What is required: Reproduce exactly the lines of the material beneath, from the line that contains "Write the bpy" to the line that contains "random.seed(7)", both included, and no other lines.
▼
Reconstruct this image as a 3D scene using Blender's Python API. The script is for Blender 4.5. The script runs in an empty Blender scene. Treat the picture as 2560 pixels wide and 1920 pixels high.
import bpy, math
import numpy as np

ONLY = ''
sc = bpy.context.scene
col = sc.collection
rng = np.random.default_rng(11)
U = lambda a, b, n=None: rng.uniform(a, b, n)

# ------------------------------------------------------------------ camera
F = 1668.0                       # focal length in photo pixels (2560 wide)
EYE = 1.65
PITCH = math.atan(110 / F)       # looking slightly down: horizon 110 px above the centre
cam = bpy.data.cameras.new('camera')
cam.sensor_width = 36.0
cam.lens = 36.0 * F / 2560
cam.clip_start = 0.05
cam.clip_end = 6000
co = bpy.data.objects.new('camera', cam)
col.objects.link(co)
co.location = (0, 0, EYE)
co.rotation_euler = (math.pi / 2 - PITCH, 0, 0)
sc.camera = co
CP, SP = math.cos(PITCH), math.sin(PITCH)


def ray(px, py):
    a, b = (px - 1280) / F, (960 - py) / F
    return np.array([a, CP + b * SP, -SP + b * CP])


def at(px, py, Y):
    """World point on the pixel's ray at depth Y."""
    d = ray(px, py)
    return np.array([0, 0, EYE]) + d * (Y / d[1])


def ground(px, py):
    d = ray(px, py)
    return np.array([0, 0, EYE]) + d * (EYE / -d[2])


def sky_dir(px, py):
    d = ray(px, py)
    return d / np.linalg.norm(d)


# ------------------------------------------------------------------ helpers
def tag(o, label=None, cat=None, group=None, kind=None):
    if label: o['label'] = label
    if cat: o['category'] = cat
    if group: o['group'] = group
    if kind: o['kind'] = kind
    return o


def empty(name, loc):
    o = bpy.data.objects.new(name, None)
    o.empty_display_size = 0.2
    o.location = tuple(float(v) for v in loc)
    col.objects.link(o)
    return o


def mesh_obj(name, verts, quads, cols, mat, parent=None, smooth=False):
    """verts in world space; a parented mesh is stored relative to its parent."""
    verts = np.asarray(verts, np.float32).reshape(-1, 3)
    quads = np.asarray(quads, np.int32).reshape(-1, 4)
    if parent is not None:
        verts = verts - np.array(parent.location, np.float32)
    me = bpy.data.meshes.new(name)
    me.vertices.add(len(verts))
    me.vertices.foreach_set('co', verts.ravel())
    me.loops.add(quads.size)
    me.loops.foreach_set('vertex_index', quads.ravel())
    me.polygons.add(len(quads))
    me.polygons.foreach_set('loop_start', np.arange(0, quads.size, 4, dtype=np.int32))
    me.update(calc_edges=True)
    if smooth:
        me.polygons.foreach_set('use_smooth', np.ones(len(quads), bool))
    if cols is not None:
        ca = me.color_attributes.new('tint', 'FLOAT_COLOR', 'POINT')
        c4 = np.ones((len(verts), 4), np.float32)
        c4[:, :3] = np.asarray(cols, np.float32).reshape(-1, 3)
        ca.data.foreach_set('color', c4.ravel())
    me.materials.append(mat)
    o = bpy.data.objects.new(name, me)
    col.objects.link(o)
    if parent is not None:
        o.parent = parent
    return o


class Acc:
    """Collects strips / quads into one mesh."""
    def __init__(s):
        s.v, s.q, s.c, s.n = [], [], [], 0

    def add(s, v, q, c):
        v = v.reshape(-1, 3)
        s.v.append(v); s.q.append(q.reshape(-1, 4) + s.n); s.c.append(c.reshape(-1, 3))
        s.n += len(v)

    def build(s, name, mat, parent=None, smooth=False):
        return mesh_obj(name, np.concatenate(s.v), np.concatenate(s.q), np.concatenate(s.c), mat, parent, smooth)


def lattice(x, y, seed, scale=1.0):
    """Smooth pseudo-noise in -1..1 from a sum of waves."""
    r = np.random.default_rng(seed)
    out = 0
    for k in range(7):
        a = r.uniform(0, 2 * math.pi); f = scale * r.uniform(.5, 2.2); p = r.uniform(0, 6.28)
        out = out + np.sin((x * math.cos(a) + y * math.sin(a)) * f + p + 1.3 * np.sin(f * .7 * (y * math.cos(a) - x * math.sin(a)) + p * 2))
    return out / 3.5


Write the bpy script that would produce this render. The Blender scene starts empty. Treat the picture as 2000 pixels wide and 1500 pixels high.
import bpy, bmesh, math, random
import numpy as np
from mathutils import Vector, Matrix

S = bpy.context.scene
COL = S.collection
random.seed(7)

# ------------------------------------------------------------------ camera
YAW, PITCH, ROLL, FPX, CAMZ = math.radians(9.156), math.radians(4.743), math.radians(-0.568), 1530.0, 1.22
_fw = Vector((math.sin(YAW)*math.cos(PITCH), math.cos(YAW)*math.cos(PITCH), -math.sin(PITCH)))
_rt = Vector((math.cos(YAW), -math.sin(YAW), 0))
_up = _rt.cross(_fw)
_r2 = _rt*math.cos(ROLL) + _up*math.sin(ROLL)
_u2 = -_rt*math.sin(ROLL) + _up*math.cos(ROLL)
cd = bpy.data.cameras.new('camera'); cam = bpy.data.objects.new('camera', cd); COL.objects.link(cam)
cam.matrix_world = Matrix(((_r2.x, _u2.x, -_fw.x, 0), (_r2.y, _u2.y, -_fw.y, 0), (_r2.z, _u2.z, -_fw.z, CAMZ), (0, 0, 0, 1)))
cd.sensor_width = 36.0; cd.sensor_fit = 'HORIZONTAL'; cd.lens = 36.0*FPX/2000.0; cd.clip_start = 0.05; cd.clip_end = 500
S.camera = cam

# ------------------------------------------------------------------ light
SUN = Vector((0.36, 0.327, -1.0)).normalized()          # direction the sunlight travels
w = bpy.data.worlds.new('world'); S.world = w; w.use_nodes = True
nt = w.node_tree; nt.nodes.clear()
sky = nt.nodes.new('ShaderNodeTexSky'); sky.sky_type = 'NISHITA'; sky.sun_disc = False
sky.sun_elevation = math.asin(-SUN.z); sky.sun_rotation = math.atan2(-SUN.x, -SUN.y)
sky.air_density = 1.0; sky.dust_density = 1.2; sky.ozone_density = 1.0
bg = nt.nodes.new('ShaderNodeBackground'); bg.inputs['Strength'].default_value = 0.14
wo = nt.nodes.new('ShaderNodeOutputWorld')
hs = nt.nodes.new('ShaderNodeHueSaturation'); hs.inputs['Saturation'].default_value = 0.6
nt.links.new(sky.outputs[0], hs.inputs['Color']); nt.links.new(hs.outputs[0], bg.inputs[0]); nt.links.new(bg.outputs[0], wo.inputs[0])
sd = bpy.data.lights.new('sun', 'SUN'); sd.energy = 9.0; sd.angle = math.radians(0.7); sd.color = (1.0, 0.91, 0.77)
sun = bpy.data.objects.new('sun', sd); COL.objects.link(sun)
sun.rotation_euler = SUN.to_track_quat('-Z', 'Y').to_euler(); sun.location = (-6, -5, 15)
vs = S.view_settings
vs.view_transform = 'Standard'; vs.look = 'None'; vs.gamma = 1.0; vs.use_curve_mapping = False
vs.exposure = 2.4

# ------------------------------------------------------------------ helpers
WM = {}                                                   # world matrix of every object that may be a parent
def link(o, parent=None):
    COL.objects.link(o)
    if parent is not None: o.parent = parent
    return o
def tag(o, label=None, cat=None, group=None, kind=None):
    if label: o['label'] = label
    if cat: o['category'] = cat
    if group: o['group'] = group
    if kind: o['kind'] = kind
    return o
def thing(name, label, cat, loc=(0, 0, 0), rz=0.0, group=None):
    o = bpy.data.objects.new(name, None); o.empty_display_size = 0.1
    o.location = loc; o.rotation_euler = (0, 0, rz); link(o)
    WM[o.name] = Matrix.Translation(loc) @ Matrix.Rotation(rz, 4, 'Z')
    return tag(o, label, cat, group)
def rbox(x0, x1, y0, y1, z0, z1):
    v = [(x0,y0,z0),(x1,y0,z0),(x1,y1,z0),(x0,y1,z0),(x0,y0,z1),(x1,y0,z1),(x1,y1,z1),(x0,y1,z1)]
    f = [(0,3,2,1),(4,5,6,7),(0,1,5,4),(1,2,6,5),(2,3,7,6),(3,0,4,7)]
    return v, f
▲
Output of the exercise:
Write the bpy script that would produce this render. The Blender scene starts empty. Treat the picture as 2000 pixels wide and 1500 pixels high.
import bpy, bmesh, math, random
import numpy as np
from mathutils import Vector, Matrix

S = bpy.context.scene
COL = S.collection
random.seed(7)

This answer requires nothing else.